Ddl scuola, salvati gli scatti; ora cambiare verso con l'ascolto e il confronto
Piuttosto confusa e approssimativa, nonostante la solita facondia espositiva e le inevitabili slides, la presentazione del disegno di legge sulla scuola fatta oggi dal premier. Evidentemente la materia gli è un po’ ostica. Attendiamo dunque di leggere il testo per una valutazione più puntuale.
Ci pare comunque notevole la distanza da quanto contenuto nel rapporto Buona Scuola: e meno male. Evidente la correzione di rotta sulle carriere dei docenti. Si prende finalmente atto che le loro retribuzioni, già oggi in forte sofferenza, non possono subire altre decurtazioni, come avverrebbe modificando la progressione per anzianità, unico fattore di difesa del loro potere d’acquisto. Lo ripetiamo da mesi, bene riscontrare finalmente un minimo di ascolto.
Sul versante assunzioni, pilastro portante dell’intero progetto Buona Scuola, apprendiamo che le tanto sbandierate 150.000 assunzioni si riducono a circa 100.000. Esclusi dalla stabilizzazione i tanti precari con anni di servizio, ma non presenti nelle GAE. E questo nonostante gli obblighi posti dalla normativa europea e dalla sentenza della Corte di Giustizia.
Addirittura inquietante la vaghezza degli accenni a temi di straordinaria delicatezza, come le modalità di assunzione del personale, del suo utilizzo e della sua valutazione, con una visione a dir poco disinvolta della figura e del ruolo del dirigente scolastico; la scuola dell’autonomia non ha certo bisogno di presidi sindaco, né tanto meno di presidi amministratore unico, quando risulta decisiva ai fini della qualità dell’offerta formativa la gestione condivisa e partecipata di tutte le componenti che operano nella comunità scolastica.
L’interminabile susseguirsi, fin qui, di annunci e rinvii, sta anche a dimostrare i limiti di un progetto spinto da ambizioni faraoniche ma la cui debolezza di impianto si evidenzia sempre di più. Anche perché nella sua elaborazione, nonostante l’enfasi sulla consultazione on line, è mancato il coinvolgimento dell’attore principale di ogni processo di vera innovazione, il corpo professionale che deve metterla in atto. Abbiamo visto i lavoratori della scuola tenuti ai margini e l’ostentato rifiuto di ogni considerazione per le loro rappresentanze.

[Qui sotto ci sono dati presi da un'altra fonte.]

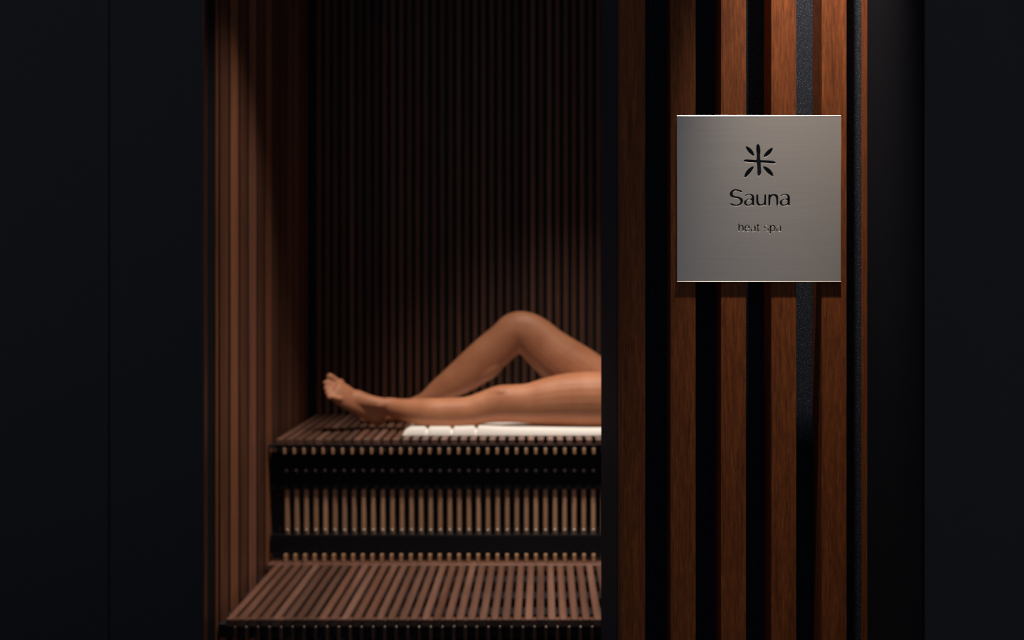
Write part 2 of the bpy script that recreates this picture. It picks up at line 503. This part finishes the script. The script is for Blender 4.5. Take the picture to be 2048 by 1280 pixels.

In questi giorni il mondo della scuola, nelle elezioni delle RSU, ha dato un paio di segnali inequivocabili, partecipando al voto in una percentuale che si aggira sull’80% e accreditando le sigle sindacali firmatarie del contratto nazionale di un consenso che va oltre il 92% dei voti espressi. Un recupero di saggezza consiglierebbe al premier, abbandonate le velleità decretatorie, di aprirsi finalmente all’ascolto e al confronto con una realtà, quella di chi opera nella scuola, da sempre protagonista del cambiamento vero, oltre che quotidianamente impegnata ad assicurare col suo lavoro l’esercizio di un fondamentale diritto di cittadinanza.